Troubled law firm Slater & Gordon today released its latest financial accounts for the six months prior to the end of December 2016 revealing a shocking state of affairs. The company’s debt now exceeds its total assets by a whopping $126 million and the company’s cash flow is negative to the tune of $11.4 million.

With these horrific results, the company has admitted it is effectively broke and operating at the mercy of its lenders.

Wow. Just wow. How the mighty have fallen. How this once-market darling has capitulated from its peak of almost $8 in April 2015, soon after the disastrous $1.3 billion decision to buy troubled UK business Quindell, to some 12.5c at the time of typing, is not only hard to believe, but way past something any stockbroker could even have conjured up in their wildest dreams.

The results in a nutshell:

  • Revenue fell 32% to $331 million
  • Net loss after tax of $425 million including impairments
  • Underlying net loss after tax of $37 million
  • Total cash outflow of $23 million
  • H2 priorities are establishing a recapitalisation plan with lenders by 26 May 2017
  • A perilous $57 million cash at bank
  • No dividend (obviously)

In financial accounts lodged with the ASX, Slater & Gordon has warned it may go under unless its lenders continue to bail it out.

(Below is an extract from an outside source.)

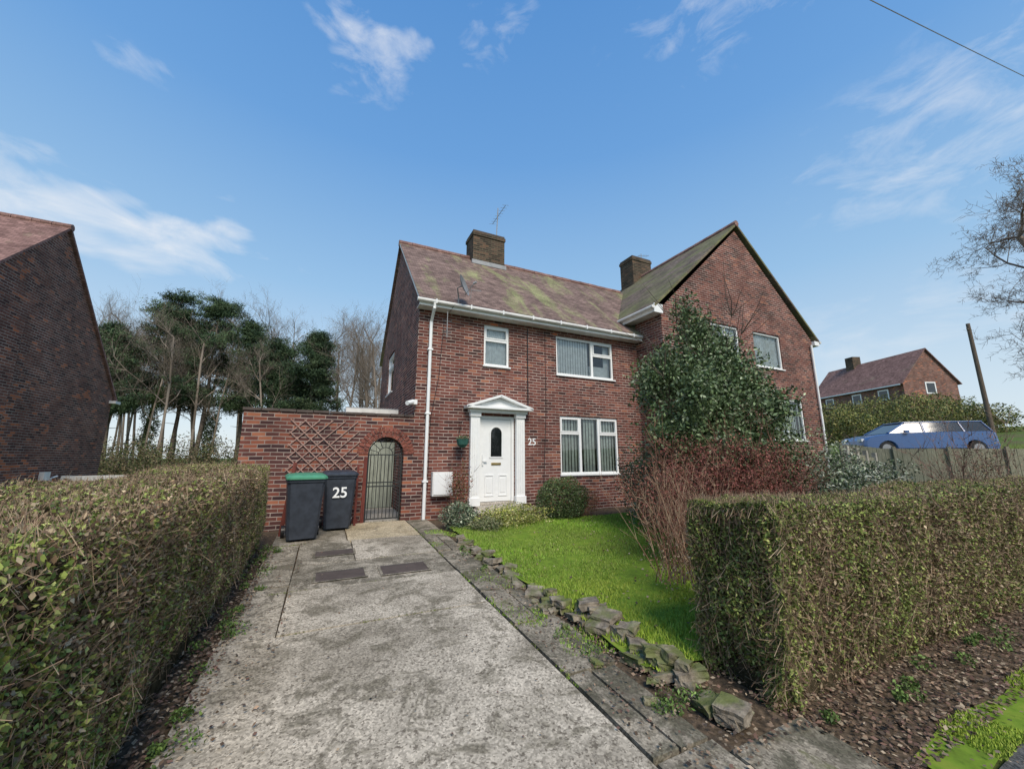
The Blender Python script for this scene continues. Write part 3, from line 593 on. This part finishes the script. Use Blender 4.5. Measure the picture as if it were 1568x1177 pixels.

But why would they?

"The company was in compliance with its financial covenants both at 31 December 2016 and at the date of this report, however the group's ability to continue as a going concern relies on the continued support of its lenders," the report warned.

Slater & Gordon has a deadline of 26 May to agree a deal with its bankers on a restructure plan, otherwise it may be forced to repay a $738 million loan within 14 days – effectively game over. That having been said, it is possible that there will be a plan deemed acceptable to the lenders, but let’s not beat around the bush, Slater & Gordon are in a lot of strife.

The company was in compliance with its financial covenants both at 31 December 2016 and at the date of this report, however the group's ability to continue as a going concern relies on the continued support of its lenders.

The company’s financial situation is equivalent to a weak, tired, one-armed pensioner dangling off a rocky cliff with an incredibly itchy set of you-know-what – the inevitable fall to death could be just around the corner.

As bad as the situation is, the result tells us very little that we didn’t already know. The company is in a deep pile of steaming fresh horse dung and is in the hands of its bankers who will need to choose whether to continue to put up with the stink, or walk away. With an enterprise value smaller than its bank debt, there could well be no escape route.

Things have recently been going from bad to worse. In October 2016, Maurice Blackburn filed a class action against Slater and Gordon, and then two months later, the company got an early Christmas present it didn’t want when ASIC launched an investigation into whether the group’s accounts were deliberately falsified or manipulated.

It’s been a fall from grace for Slater & Gordon – as reflected in the disastrous slump of the share price. A once-shining light on the ASX is slowly flickering out and its management can’t seem to do much about it.

But I don’t care for the management of Slater & Gordon; it’s the genuine shareholders I feel sorry for. Do those who have continued to show faith in SGH hold on in the hope of a miraculous turnaround, or do they need to take off their rose-tinted glasses and know when to stop trying to catch a falling knife? And a damn rusty one at that.

UPDATE:
Wednesday 1 March 2017

Since writing, the Slater & Gordon share price has fallen from 12.5c to 7c. List A Barristers in Victoria have reportedly emailed 80 of the country's barristers warning them not to deal with Slater & Gordon unless they have get the cash up front.

Some brokers have labelled the stock ‘worthless', many advising a ‘strong sell', and we urge anyone still holding shares in SGH to seek urgent, professional financial advice.